**What is needed**
Pictures stay out of the copy. Repeat exactly the lines from the first entry below through the line that contains "from mathutils import Vector, Matrix", and nothing beyond.

**Scene script records**
** Begin **
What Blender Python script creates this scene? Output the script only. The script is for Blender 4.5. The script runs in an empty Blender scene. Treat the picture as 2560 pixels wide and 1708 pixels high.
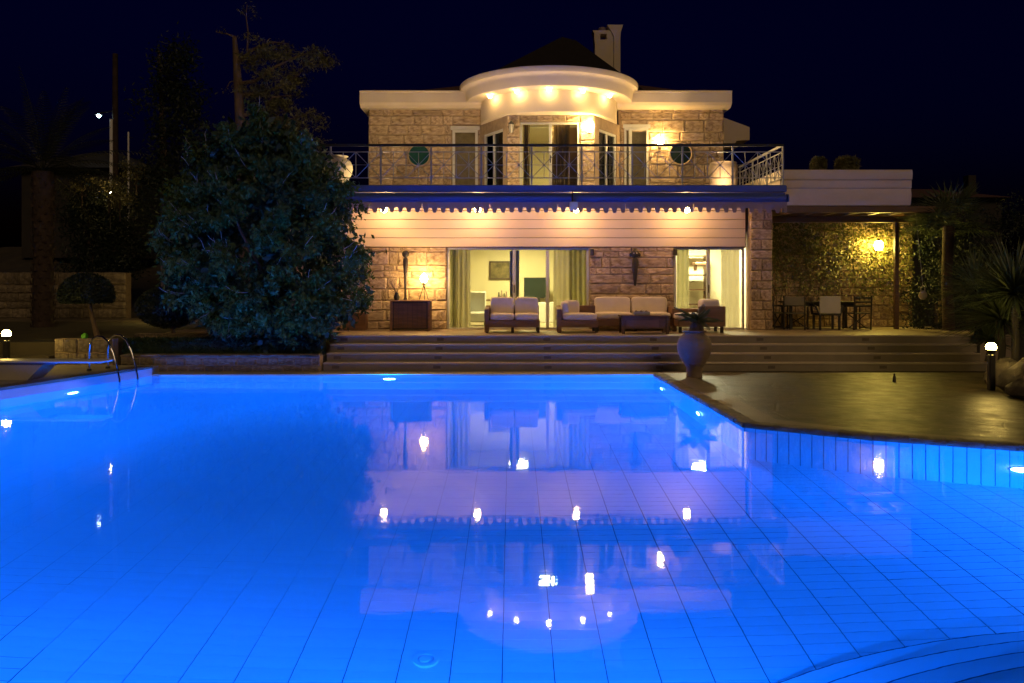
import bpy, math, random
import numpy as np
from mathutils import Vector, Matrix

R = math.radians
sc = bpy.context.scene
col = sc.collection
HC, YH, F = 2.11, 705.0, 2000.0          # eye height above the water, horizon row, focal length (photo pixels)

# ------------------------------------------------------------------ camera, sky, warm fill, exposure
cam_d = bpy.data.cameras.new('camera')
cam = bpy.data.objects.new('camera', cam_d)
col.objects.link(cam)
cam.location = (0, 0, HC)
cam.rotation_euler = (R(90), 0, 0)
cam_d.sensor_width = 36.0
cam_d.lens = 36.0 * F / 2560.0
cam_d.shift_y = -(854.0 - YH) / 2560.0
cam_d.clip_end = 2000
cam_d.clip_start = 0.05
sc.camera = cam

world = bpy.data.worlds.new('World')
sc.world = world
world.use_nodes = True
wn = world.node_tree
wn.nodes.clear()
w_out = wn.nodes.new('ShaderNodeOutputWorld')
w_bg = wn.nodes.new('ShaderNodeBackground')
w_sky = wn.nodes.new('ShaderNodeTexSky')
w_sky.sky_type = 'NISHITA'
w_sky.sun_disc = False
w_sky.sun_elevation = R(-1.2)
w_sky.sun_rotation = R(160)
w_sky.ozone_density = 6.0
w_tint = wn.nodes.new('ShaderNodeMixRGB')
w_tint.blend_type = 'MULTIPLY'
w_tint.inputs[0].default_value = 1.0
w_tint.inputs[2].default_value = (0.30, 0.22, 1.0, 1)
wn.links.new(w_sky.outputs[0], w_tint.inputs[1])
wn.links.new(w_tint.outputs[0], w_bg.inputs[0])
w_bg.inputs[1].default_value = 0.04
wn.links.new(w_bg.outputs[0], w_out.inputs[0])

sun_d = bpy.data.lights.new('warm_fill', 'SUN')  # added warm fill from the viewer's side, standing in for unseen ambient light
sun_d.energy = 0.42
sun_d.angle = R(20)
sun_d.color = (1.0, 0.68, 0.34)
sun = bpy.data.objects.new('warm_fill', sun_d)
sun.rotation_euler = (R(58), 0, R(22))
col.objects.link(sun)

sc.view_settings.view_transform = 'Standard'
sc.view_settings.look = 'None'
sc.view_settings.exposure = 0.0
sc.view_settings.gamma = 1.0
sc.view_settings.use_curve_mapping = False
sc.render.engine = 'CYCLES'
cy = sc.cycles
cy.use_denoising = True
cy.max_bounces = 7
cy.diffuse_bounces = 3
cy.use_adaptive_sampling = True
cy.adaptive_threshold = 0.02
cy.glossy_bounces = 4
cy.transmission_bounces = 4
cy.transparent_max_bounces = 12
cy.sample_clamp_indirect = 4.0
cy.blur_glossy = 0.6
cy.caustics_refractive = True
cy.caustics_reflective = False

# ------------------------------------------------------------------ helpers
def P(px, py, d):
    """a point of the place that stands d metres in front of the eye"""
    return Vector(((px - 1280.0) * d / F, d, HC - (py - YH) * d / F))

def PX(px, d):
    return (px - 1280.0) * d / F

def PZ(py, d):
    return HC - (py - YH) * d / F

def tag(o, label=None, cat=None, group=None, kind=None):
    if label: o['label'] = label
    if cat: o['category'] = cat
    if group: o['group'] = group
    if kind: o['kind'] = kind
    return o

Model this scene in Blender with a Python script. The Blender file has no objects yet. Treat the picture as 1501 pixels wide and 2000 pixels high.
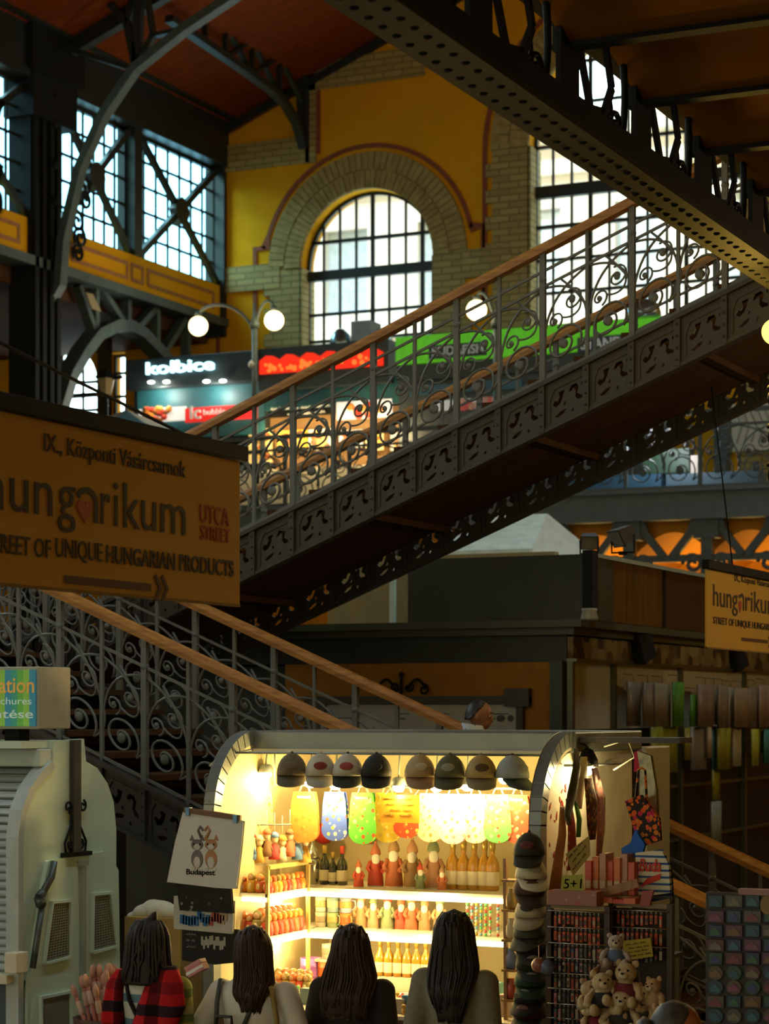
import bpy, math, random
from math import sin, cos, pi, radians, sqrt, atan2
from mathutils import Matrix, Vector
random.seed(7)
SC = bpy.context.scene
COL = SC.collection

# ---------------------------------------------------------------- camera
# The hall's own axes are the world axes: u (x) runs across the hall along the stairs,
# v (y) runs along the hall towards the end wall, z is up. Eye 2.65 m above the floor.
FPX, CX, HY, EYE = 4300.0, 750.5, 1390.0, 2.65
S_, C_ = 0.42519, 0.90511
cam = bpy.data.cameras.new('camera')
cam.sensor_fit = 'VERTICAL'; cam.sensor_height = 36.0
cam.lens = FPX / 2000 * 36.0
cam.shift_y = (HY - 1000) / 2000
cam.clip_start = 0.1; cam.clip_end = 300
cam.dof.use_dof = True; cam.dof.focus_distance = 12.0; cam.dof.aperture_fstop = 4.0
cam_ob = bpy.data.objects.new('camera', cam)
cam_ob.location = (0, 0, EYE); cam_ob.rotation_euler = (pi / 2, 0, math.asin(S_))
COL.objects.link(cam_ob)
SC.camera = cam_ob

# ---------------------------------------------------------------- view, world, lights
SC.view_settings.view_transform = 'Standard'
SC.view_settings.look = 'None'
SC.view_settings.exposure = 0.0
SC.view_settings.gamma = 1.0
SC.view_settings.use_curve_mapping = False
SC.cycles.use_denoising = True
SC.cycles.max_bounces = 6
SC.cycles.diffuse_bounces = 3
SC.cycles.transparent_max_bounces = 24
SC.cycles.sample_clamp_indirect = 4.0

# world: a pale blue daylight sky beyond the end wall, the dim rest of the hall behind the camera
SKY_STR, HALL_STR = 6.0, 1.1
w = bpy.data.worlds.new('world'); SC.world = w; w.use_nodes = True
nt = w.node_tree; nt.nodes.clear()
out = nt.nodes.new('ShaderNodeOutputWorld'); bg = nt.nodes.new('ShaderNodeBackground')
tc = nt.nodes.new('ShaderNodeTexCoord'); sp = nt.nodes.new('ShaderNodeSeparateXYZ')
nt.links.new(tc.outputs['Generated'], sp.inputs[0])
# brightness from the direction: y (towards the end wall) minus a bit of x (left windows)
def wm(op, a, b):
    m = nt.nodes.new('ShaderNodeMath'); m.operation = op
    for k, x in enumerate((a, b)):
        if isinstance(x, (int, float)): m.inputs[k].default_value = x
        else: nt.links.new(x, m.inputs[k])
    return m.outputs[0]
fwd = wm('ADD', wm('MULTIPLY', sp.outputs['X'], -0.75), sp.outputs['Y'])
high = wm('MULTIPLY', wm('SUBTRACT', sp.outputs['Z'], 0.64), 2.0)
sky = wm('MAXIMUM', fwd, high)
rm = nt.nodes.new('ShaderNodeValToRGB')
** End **
**Solution to the exercise**
What Blender Python script creates this scene? Output the script only. The script is for Blender 4.5. The script runs in an empty Blender scene. Treat the picture as 2560 pixels wide and 1708 pixels high.
import bpy, math, random
import numpy as np
from mathutils import Vector, Matrix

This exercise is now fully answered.